While the above is very important, emotions have been particularly aroused over another part of the judgement. CCU also revoked a norm in the 2016 law cancelling the right to life remuneration in the case of judges who had not undergone judge re-attestation.  This means that the only judges who cannot now receive substantial monthly payments for life are those very few individuals who were actually dismissed. As Mykhailo Zhernakov, Head of DeJure, pointed out, many judges were spared dismissal, and allowed to simply “retire”.  They will presumably also be eligible to backpay for the time they were not paid.  So too will those who either chose not to go through the re-attestation procedure or who failed the procedure. 

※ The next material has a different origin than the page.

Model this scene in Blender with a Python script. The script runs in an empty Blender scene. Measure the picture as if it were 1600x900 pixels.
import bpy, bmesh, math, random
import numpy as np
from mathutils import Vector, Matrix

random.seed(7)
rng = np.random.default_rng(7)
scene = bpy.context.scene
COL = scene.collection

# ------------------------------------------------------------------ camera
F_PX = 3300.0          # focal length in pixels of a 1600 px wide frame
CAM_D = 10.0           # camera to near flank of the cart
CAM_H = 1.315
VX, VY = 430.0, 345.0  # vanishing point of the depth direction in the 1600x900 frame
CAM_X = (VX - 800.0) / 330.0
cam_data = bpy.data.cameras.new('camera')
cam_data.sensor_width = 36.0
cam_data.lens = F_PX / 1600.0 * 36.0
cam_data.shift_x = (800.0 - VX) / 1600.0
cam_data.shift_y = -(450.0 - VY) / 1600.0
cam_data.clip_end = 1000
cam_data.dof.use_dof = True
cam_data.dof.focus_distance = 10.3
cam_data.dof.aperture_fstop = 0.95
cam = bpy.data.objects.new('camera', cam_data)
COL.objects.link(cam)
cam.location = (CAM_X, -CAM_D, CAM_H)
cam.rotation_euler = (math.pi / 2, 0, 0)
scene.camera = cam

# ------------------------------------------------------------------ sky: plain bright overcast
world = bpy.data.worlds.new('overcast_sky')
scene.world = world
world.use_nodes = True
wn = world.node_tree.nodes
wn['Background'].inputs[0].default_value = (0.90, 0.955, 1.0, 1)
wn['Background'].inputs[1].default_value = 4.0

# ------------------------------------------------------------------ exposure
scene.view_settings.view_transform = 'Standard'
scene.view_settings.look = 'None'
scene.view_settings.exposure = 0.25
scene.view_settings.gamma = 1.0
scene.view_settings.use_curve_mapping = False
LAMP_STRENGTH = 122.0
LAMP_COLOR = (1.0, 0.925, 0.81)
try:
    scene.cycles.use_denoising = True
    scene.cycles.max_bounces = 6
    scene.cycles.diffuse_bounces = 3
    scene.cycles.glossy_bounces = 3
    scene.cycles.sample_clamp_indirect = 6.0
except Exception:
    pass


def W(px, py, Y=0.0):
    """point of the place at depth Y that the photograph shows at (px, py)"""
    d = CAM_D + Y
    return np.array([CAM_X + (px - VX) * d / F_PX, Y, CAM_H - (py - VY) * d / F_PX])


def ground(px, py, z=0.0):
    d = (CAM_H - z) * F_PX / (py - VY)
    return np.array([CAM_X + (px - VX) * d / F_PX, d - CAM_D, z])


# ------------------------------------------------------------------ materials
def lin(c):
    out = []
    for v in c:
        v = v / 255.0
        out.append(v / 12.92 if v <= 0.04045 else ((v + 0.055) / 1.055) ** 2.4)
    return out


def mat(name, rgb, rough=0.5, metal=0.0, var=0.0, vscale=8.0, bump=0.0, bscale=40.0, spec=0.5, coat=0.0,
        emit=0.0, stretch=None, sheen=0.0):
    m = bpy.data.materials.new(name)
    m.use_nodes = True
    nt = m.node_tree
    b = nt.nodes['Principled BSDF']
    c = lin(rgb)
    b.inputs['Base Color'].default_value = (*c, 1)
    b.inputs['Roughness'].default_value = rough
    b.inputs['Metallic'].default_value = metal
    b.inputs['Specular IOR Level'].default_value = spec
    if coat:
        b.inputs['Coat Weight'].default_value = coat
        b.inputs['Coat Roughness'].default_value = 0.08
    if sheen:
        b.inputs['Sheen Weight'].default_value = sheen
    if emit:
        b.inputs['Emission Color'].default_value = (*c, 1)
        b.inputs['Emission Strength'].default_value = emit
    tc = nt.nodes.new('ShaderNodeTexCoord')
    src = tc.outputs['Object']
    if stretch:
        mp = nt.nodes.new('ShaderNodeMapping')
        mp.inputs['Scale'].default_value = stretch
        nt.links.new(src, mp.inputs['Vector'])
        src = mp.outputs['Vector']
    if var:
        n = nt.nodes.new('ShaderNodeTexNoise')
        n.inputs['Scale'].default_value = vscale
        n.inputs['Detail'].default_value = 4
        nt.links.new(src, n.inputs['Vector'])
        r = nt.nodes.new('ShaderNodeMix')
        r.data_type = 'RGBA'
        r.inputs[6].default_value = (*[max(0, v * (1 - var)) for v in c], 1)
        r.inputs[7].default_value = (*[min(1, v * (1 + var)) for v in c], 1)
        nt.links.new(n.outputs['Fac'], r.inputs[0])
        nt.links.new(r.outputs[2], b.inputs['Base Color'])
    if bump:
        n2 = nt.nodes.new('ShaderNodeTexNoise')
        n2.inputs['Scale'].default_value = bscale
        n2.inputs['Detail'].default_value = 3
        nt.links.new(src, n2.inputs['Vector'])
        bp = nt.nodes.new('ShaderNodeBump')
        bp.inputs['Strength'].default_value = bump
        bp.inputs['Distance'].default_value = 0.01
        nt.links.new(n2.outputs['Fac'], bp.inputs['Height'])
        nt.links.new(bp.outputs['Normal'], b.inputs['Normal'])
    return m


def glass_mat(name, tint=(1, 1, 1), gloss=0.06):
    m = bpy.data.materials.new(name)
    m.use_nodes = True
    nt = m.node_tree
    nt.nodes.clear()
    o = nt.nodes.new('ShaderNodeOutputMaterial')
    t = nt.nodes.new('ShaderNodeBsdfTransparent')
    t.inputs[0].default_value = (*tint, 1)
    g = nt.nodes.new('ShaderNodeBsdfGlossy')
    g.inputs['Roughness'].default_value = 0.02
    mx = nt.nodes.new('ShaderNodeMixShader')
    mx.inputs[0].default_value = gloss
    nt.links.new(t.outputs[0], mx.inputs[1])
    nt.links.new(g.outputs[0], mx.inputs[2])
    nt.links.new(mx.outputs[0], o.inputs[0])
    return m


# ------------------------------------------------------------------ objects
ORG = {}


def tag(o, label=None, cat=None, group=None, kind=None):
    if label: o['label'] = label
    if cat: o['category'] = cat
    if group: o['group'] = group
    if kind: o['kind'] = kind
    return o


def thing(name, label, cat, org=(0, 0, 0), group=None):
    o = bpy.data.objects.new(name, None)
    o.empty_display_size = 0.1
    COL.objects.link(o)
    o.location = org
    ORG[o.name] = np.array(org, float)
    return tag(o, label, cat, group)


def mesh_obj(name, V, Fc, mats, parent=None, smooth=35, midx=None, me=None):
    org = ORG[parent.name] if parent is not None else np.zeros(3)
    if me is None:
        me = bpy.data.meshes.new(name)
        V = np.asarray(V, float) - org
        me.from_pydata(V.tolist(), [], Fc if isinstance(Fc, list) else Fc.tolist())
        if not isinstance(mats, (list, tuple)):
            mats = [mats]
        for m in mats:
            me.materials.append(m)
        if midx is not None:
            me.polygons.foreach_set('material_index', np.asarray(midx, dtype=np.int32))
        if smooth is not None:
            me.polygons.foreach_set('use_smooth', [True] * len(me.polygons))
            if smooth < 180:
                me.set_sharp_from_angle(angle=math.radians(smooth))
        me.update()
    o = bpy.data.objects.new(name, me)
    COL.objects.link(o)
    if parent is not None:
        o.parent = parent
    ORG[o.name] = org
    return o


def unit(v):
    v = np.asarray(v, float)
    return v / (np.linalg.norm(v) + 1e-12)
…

A year ago, civic activists pointed out that 227 judges who had persecuted Maidan activists remained in their posts, and there have been numerous eyebrow-raising rulings reinstating even those judges, like Pavlo Vovk, head of the Kyiv District Court of Appeal, accused of serious judicial corruption.  There is certainly always a fine line between punishment for judicial independence (as is now being applied by the right-wing PiS government in neighbouring Poland), and measures to ensure that judges do not breach their oath.  Six months after the Revolution of Dignity, the promises to ensure an overhaul of a gravely compromised judicial system now seem even more empty.

There is, as mentioned, one other category of judges whom this judgement will affect. All of those judges who remained in occupied Donbas, and who are now serving the Russian-controlled and unrecognized ‘Donetsk and Luhansk people’s republics’ will now also be entitled to life-long salaries. These may well be the individuals involved in ‘sentencing’ Ukrainian prisoner of war, Bohdan Pantyushenko, 63-year-old academic and religious specialist Ihor Kozlovsky; journalists Stanislav Aseyev and Oleh Halaziuk, and very many others to huge terms of ‘imprisonment’.